Copy out all the lines exactly. Omit pictures.

━━━━━━

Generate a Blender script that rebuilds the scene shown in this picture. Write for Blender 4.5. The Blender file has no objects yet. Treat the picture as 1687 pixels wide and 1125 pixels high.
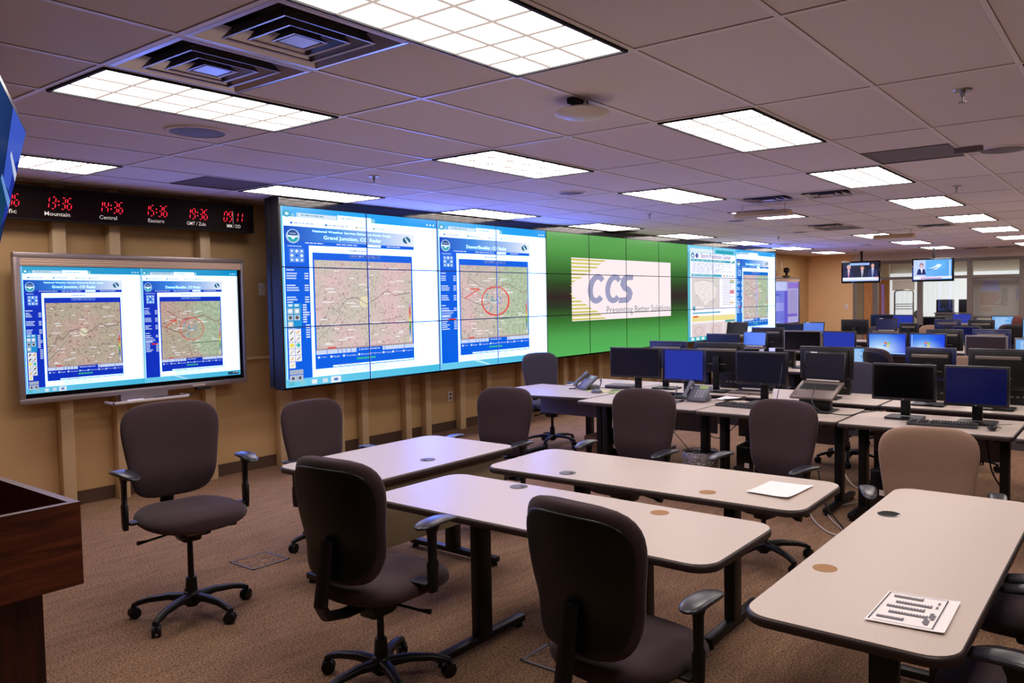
import bpy, bmesh, math, random
from mathutils import Vector, Matrix
random.seed(7)
PI = math.pi
SC = bpy.context.scene
COL = SC.collection
CEIL = 2.693
WY = 7.33          # wall carrying the displays
FX = 20.87         # glazed partition at the far end

# ------------------------------------------------------------------ materials
def lin(c):
    c = c / 255.0
    return c / 12.92 if c <= .04045 else ((c + .055) / 1.055) ** 2.4
def RGB(r, g, b): return (lin(r), lin(g), lin(b), 1)
MATS = {}
def newmat(name):
    m = bpy.data.materials.new(name); m.use_nodes = True
    nt = m.node_tree; nt.nodes.clear()
    out = nt.nodes.new('ShaderNodeOutputMaterial')
    MATS[name] = m
    return m, nt, out
def plain(name, rgb, rough=.6, metal=0, spec=.5, bump=0, bscale=400, var=0, vscale=20, sheen=0, emit=0, coat=0):
    m, nt, out = newmat(name)
    p = nt.nodes.new('ShaderNodeBsdfPrincipled')
    c = RGB(*rgb)
    p.inputs['Base Color'].default_value = c
    p.inputs['Roughness'].default_value = rough
    p.inputs['Metallic'].default_value = metal
    p.inputs['Specular IOR Level'].default_value = spec
    p.inputs['Sheen Weight'].default_value = sheen
    p.inputs['Coat Weight'].default_value = coat
    if emit:
        p.inputs['Emission Color'].default_value = c
        p.inputs['Emission Strength'].default_value = emit
    tc = nt.nodes.new('ShaderNodeTexCoord')
    if var:
        n = nt.nodes.new('ShaderNodeTexNoise'); n.inputs['Scale'].default_value = vscale; n.inputs['Detail'].default_value = 4
        nt.links.new(tc.outputs['Object'], n.inputs['Vector'])
        r = nt.nodes.new('ShaderNodeValToRGB')
        r.color_ramp.elements[0].position = .3; r.color_ramp.elements[1].position = .7
        r.color_ramp.elements[0].color = tuple(x * (1 - var) for x in c[:3]) + (1,)
        r.color_ramp.elements[1].color = tuple(min(1, x * (1 + var)) for x in c[:3]) + (1,)
        nt.links.new(n.outputs['Fac'], r.inputs['Fac']); nt.links.new(r.outputs['Color'], p.inputs['Base Color'])
    if bump:
        n2 = nt.nodes.new('ShaderNodeTexNoise'); n2.inputs['Scale'].default_value = bscale; n2.inputs['Detail'].default_value = 3
        nt.links.new(tc.outputs['Object'], n2.inputs['Vector'])
        b = nt.nodes.new('ShaderNodeBump'); b.inputs['Strength'].default_value = bump; b.inputs['Distance'].default_value = .002
        nt.links.new(n2.outputs['Fac'], b.inputs['Height']); nt.links.new(b.outputs['Normal'], p.inputs['Normal'])
    nt.links.new(p.outputs['BSDF'], out.inputs['Surface'])
    return m
def emis(name, rgb, strength, sample=True):
    m, nt, out = newmat(name)
    e = nt.nodes.new('ShaderNodeEmission')
    e.inputs['Color'].default_value = RGB(*rgb); e.inputs['Strength'].default_value = strength
    nt.links.new(e.outputs['Emission'], out.inputs['Surface'])
    if not sample: m.cycles.emission_sampling = 'NONE'
    return m
def picture(name, tint, sample=True):
    """a lit screen or painted reflection: emits the colour stored on the faces of its image"""
    m, nt, out = newmat(name)
    a = nt.nodes.new('ShaderNodeAttribute'); a.attribute_name = 'Col'
    v = nt.nodes.new('ShaderNodeVectorMath'); v.operation = 'MULTIPLY'; v.inputs[1].default_value = tint
    e = nt.nodes.new('ShaderNodeEmission')
    g = nt.nodes.new('ShaderNodeBsdfGlossy'); g.inputs['Roughness'].default_value = .25; g.inputs['Color'].default_value = (.03, .03, .03, 1)
    ad = nt.nodes.new('ShaderNodeAddShader')
    nt.links.new(a.outputs['Color'], v.inputs[0]); nt.links.new(v.outputs['Vector'], e.inputs['Color'])
    nt.links.new(e.outputs['Emission'], ad.inputs[0]); nt.links.new(g.outputs['BSDF'], ad.inputs[1])
    nt.links.new(ad.outputs['Shader'], out.inputs['Surface'])
    if not sample: m.cycles.emission_sampling = 'NONE'
    return m
def terrain(name, stops, scale, strength, green=None):
    """relief map shown on a screen"""
    m, nt, out = newmat(name)
    tc = nt.nodes.new('ShaderNodeTexCoord')
    n = nt.nodes.new('ShaderNodeTexNoise'); n.inputs['Scale'].default_value = scale; n.inputs['Detail'].default_value = 9
    n.inputs['Roughness'].default_value = .78; n.inputs['Distortion'].default_value = .25
    nt.links.new(tc.outputs['Object'], n.inputs['Vector'])
    r = nt.nodes.new('ShaderNodeValToRGB')
    while len(r.color_ramp.elements) < len(stops): r.color_ramp.elements.new(.5)
    for el, (p, c) in zip(r.color_ramp.elements, stops): el.position = p; el.color = RGB(*c)
    nt.links.new(n.outputs['Fac'], r.inputs['Fac'])
    big = nt.nodes.new('ShaderNodeTexNoise'); big.inputs['Scale'].default_value = scale * .12; big.inputs['Detail'].default_value = 3
    nt.links.new(tc.outputs['Object'], big.inputs['Vector'])
    r2 = nt.nodes.new('ShaderNodeValToRGB')
    r2.color_ramp.elements[0].position = .42; r2.color_ramp.elements[1].position = .62
    r2.color_ramp.elements[0].color = RGB(222, 234, 222); r2.color_ramp.elements[1].color = RGB(244, 230, 236)
    nt.links.new(big.outputs['Fac'], r2.inputs['Fac'])
    mx = nt.nodes.new('ShaderNodeMix'); mx.data_type = 'RGBA'; mx.blend_type = 'MULTIPLY'; mx.inputs[0].default_value = .9
    nt.links.new(r.outputs['Color'], mx.inputs[6]); nt.links.new(r2.outputs['Color'], mx.inputs[7])
    last = mx.outputs[2]
    if green:
        # plains in the east are green: the face colours store where
        a = nt.nodes.new('ShaderNodeAttribute'); a.attribute_name = 'Col'
        sp = nt.nodes.new('ShaderNodeSeparateColor'); nt.links.new(a.outputs['Color'], sp.inputs[0])
        m2 = nt.nodes.new('ShaderNodeMix'); m2.data_type = 'RGBA'; m2.blend_type = 'MIX'
        nt.links.new(sp.outputs[0], m2.inputs[0]); nt.links.new(last, m2.inputs[6])
        r3 = nt.nodes.new('ShaderNodeValToRGB')
        r3.color_ramp.elements[0].position = .3; r3.color_ramp.elements[1].position = .65
        r3.color_ramp.elements[0].color = RGB(118, 140, 112); r3.color_ramp.elements[1].color = RGB(196, 208, 180)
        nt.links.new(n.outputs['Fac'], r3.inputs['Fac']); nt.links.new(r3.outputs['Color'], m2.inputs[7])
        last = m2.outputs[2]
    e = nt.nodes.new('ShaderNodeEmission'); e.inputs['Strength'].default_value = strength
    nt.links.new(last, e.inputs['Color']); nt.links.new(e.outputs['Emission'], out.inputs['Surface'])
    return m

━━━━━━

■ Finished task ■
Generate a Blender script that rebuilds the scene shown in this picture. Write for Blender 4.5. The Blender file has no objects yet. Treat the picture as 1687 pixels wide and 1125 pixels high.
import bpy, bmesh, math, random
from mathutils import Vector, Matrix
random.seed(7)
PI = math.pi
SC = bpy.context.scene
COL = SC.collection
CEIL = 2.693
WY = 7.33          # wall carrying the displays
FX = 20.87         # glazed partition at the far end

# ------------------------------------------------------------------ materials
def lin(c):
    c = c / 255.0
    return c / 12.92 if c <= .04045 else ((c + .055) / 1.055) ** 2.4
def RGB(r, g, b): return (lin(r), lin(g), lin(b), 1)
MATS = {}
def newmat(name):
    m = bpy.data.materials.new(name); m.use_nodes = True
    nt = m.node_tree; nt.nodes.clear()
    out = nt.nodes.new('ShaderNodeOutputMaterial')
    MATS[name] = m
    return m, nt, out
def plain(name, rgb, rough=.6, metal=0, spec=.5, bump=0, bscale=400, var=0, vscale=20, sheen=0, emit=0, coat=0):
    m, nt, out = newmat(name)
    p = nt.nodes.new('ShaderNodeBsdfPrincipled')
    c = RGB(*rgb)
    p.inputs['Base Color'].default_value = c
    p.inputs['Roughness'].default_value = rough
    p.inputs['Metallic'].default_value = metal
    p.inputs['Specular IOR Level'].default_value = spec
    p.inputs['Sheen Weight'].default_value = sheen
    p.inputs['Coat Weight'].default_value = coat
    if emit:
        p.inputs['Emission Color'].default_value = c
        p.inputs['Emission Strength'].default_value = emit
    tc = nt.nodes.new('ShaderNodeTexCoord')
    if var:
        n = nt.nodes.new('ShaderNodeTexNoise'); n.inputs['Scale'].default_value = vscale; n.inputs['Detail'].default_value = 4
        nt.links.new(tc.outputs['Object'], n.inputs['Vector'])
        r = nt.nodes.new('ShaderNodeValToRGB')
        r.color_ramp.elements[0].position = .3; r.color_ramp.elements[1].position = .7
        r.color_ramp.elements[0].color = tuple(x * (1 - var) for x in c[:3]) + (1,)
        r.color_ramp.elements[1].color = tuple(min(1, x * (1 + var)) for x in c[:3]) + (1,)
        nt.links.new(n.outputs['Fac'], r.inputs['Fac']); nt.links.new(r.outputs['Color'], p.inputs['Base Color'])
    if bump:
        n2 = nt.nodes.new('ShaderNodeTexNoise'); n2.inputs['Scale'].default_value = bscale; n2.inputs['Detail'].default_value = 3
        nt.links.new(tc.outputs['Object'], n2.inputs['Vector'])
        b = nt.nodes.new('ShaderNodeBump'); b.inputs['Strength'].default_value = bump; b.inputs['Distance'].default_value = .002
        nt.links.new(n2.outputs['Fac'], b.inputs['Height']); nt.links.new(b.outputs['Normal'], p.inputs['Normal'])
    nt.links.new(p.outputs['BSDF'], out.inputs['Surface'])
    return m
def emis(name, rgb, strength, sample=True):
    m, nt, out = newmat(name)
    e = nt.nodes.new('ShaderNodeEmission')
    e.inputs['Color'].default_value = RGB(*rgb); e.inputs['Strength'].default_value = strength
    nt.links.new(e.outputs['Emission'], out.inputs['Surface'])
    if not sample: m.cycles.emission_sampling = 'NONE'
    return m
def picture(name, tint, sample=True):
    """a lit screen or painted reflection: emits the colour stored on the faces of its image"""
    m, nt, out = newmat(name)
    a = nt.nodes.new('ShaderNodeAttribute'); a.attribute_name = 'Col'
    v = nt.nodes.new('ShaderNodeVectorMath'); v.operation = 'MULTIPLY'; v.inputs[1].default_value = tint
    e = nt.nodes.new('ShaderNodeEmission')
    g = nt.nodes.new('ShaderNodeBsdfGlossy'); g.inputs['Roughness'].default_value = .25; g.inputs['Color'].default_value = (.03, .03, .03, 1)
    ad = nt.nodes.new('ShaderNodeAddShader')
    nt.links.new(a.outputs['Color'], v.inputs[0]); nt.links.new(v.outputs['Vector'], e.inputs['Color'])
    nt.links.new(e.outputs['Emission'], ad.inputs[0]); nt.links.new(g.outputs['BSDF'], ad.inputs[1])
    nt.links.new(ad.outputs['Shader'], out.inputs['Surface'])
    if not sample: m.cycles.emission_sampling = 'NONE'
    return m
def terrain(name, stops, scale, strength, green=None):
    """relief map shown on a screen"""
    m, nt, out = newmat(name)
    tc = nt.nodes.new('ShaderNodeTexCoord')
    n = nt.nodes.new('ShaderNodeTexNoise'); n.inputs['Scale'].default_value = scale; n.inputs['Detail'].default_value = 9
    n.inputs['Roughness'].default_value = .78; n.inputs['Distortion'].default_value = .25
    nt.links.new(tc.outputs['Object'], n.inputs['Vector'])
    r = nt.nodes.new('ShaderNodeValToRGB')
    while len(r.color_ramp.elements) < len(stops): r.color_ramp.elements.new(.5)
    for el, (p, c) in zip(r.color_ramp.elements, stops): el.position = p; el.color = RGB(*c)
    nt.links.new(n.outputs['Fac'], r.inputs['Fac'])
    big = nt.nodes.new('ShaderNodeTexNoise'); big.inputs['Scale'].default_value = scale * .12; big.inputs['Detail'].default_value = 3
    nt.links.new(tc.outputs['Object'], big.inputs['Vector'])
    r2 = nt.nodes.new('ShaderNodeValToRGB')
    r2.color_ramp.elements[0].position = .42; r2.color_ramp.elements[1].position = .62
    r2.color_ramp.elements[0].color = RGB(222, 234, 222); r2.color_ramp.elements[1].color = RGB(244, 230, 236)
    nt.links.new(big.outputs['Fac'], r2.inputs['Fac'])
    mx = nt.nodes.new('ShaderNodeMix'); mx.data_type = 'RGBA'; mx.blend_type = 'MULTIPLY'; mx.inputs[0].default_value = .9
    nt.links.new(r.outputs['Color'], mx.inputs[6]); nt.links.new(r2.outputs['Color'], mx.inputs[7])
    last = mx.outputs[2]
    if green:
        # plains in the east are green: the face colours store where
        a = nt.nodes.new('ShaderNodeAttribute'); a.attribute_name = 'Col'
        sp = nt.nodes.new('ShaderNodeSeparateColor'); nt.links.new(a.outputs['Color'], sp.inputs[0])
        m2 = nt.nodes.new('ShaderNodeMix'); m2.data_type = 'RGBA'; m2.blend_type = 'MIX'
        nt.links.new(sp.outputs[0], m2.inputs[0]); nt.links.new(last, m2.inputs[6])
        r3 = nt.nodes.new('ShaderNodeValToRGB')
        r3.color_ramp.elements[0].position = .3; r3.color_ramp.elements[1].position = .65
        r3.color_ramp.elements[0].color = RGB(118, 140, 112); r3.color_ramp.elements[1].color = RGB(196, 208, 180)
        nt.links.new(n.outputs['Fac'], r3.inputs['Fac']); nt.links.new(r3.outputs['Color'], m2.inputs[7])
        last = m2.outputs[2]
    e = nt.nodes.new('ShaderNodeEmission'); e.inputs['Strength'].default_value = strength
    nt.links.new(last, e.inputs['Color']); nt.links.new(e.outputs['Emission'], out.inputs['Surface'])
    return m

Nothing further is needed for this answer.